C. H. Spurgeon, “The Exceeding Riches of His Grace,” on Ephesians 2:7 (Metropolitan Tabernacle Pulpit [Pilgrim Publications], 28:344-345):

I wish I could say something that would make men know how vast is the mercy of God. Oh that these lips had language! Perhaps my failure may be better than fluency. If so, I would gladly be dumb to let mercy itself speak.

Furthermore, dear friends, the exceeding riches of God’s grace may be guessed at by the fact that divine mercy is above all our sins. You cannot sin so much as God can forgive. If it comes to a pitched battle between sin and grace, you shall not be so bad as God shall be good. I will prove it to you. You can only sin as a man, but God can forgive as a God. You sin as a finite creature, but the Lord forgives as the infinite Creator. When I received that thought fairly into my soul last night I felt like Abraham when he laughed for joy: I sin like a man, but he forgives like a God. We will never sin that grace may abound; that were infamous and detestable. But what a blessed text is that: “Where sin abounded grace did much more abound.” Your sin is like a mountain, but if you have faith as a grain of mustard seed you shall say to this mountain, “Be thou removed hence, and cast into the midst of the sea of God’s infinite mercy,” and it shall be done unto you. The atoning blood will wash out all transgression, and not a trace of it shall remain. Does not this fact magnify the mercy of God? Gross and intolerable as your sin may be, yet it is but as the drop of a bucket compared with the immense ocean of forgiving love.
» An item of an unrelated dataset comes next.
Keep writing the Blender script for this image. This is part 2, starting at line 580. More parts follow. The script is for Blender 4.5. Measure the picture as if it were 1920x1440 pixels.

Try again. God’s mercy is greater than his promises. “Oh, no,” say you, “that will not do. We have read of ‘exceeding great and precious promises.’” I tell you his mercy has a glory beyond his promises, for his mercy is the father of his promises. The Lord had mercy and grace before he had spoken a single promise; and it was because his heart was flaming with love that he made a covenant of grace, and wrote therein the words of peace. His promises are precious streams that come leaping up in the deserts of our lost and ruined state, but the depth that lieth under, which Scripture calls “the depth that coucheth beneath,” is richer than the fountain which comes out of it. The mercy of God as the source and wellhead is greater than the promises which flow from it: infinitely greater than our straitened interpretations of the promises, which fall far short of their real meaning, and even that meaning, did we know it, cannot set forth all “the exceeding riches of his grace in his kindness toward us through Christ Jesus.”

Let us try again. God’s mercy is greater than all that all his children ever have received as yet. His redeemed are a multitude that no man can number, and each one draws heavily upon the divine exchequer, but notwithstanding all the grace he has ever given to them (and he has given to each of them a measureless portion), yet is there more grace in God than he has given forth as yet. “Oh,” say you, “how can that be?” It is so because his mercy is not all given out in this life; much of it is laid up for enjoyment in the world to come. The grace which we have not yet tasted is the very crown of the feast. The Lord hath prepared for them that love him an inconceivable bliss. There is heaven, there is glory, there is all the bliss of the endless ages yet laid up in store. Oh the wealth of these heavenly reserves. I am sure I stated the truth when I said that what the Lord has given does not comprehend all the exceeding riches of his grace: he has infinitely more to give.